Foi no meio deste processo que um coordenador de investigação criminal da PJ foi constituído arguido e viu ser-lhe apreendido o telemóvel. A partir deste aparelho, a procuradora do DIAP de Lisboa emitiu um despacho em que mandou extrair para o processo o histórico das mensagens trocadas com a jornalista da VISÃO e com a ex-jornalista da SIC, que ao contrário dos colegas não foram ainda ouvidas nem na qualidade de testemunhas nem de arguidas. A jornalista da VISÃO desconhece o teor dos sms recolhidos e o propósito dessa recolha – já que não escreveu sobre a operação de buscas do caso E-toupeira, que era o objeto do processo. Essa diligência do Ministério Público poderá configurar um crime de violação de correspondência, além de poder constituir uma violação do sigilo profissional do jornalista.
A verdade é que também estas apreensões eletrónicas levantam muitas dúvidas legais. Fontes judiciais ouvidas pela VISÃO argumentam que os crimes que estão sob suspeita neste inquérito também não permitem que sejam apreendidas mensagens telefónicas nem emails.
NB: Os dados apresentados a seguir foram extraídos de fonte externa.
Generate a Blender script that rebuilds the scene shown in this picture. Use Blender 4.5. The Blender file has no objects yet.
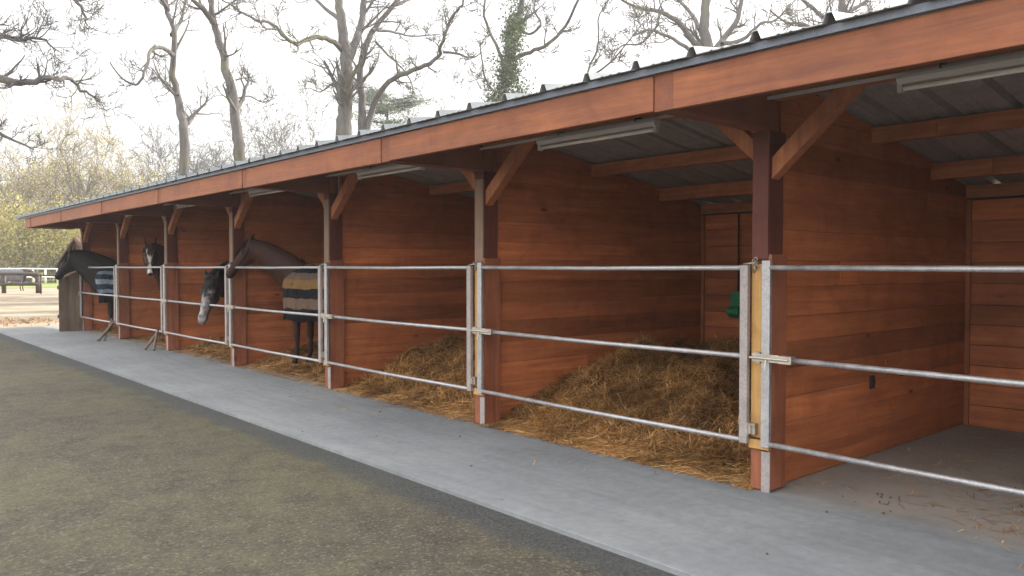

No processo, que decorre há quase três anos, o Ministério Público imputa ao coordenador da PJ suspeitas de três crimes: violação do segredo de justiça, falsidade de testemunho e violação do dever de funcionário. Só que o último depende da apresentação de queixa, e Luís Neves, atual diretor da PJ, recusou-se a fazê-lo, o que levaria o crime a cair por terra. Foi também na altura em que a nova direção da PJ tomou posse, em junho de 2018, que terminaram as operações de vigilância a jornalistas, que tinham sido encomendadas à PSP.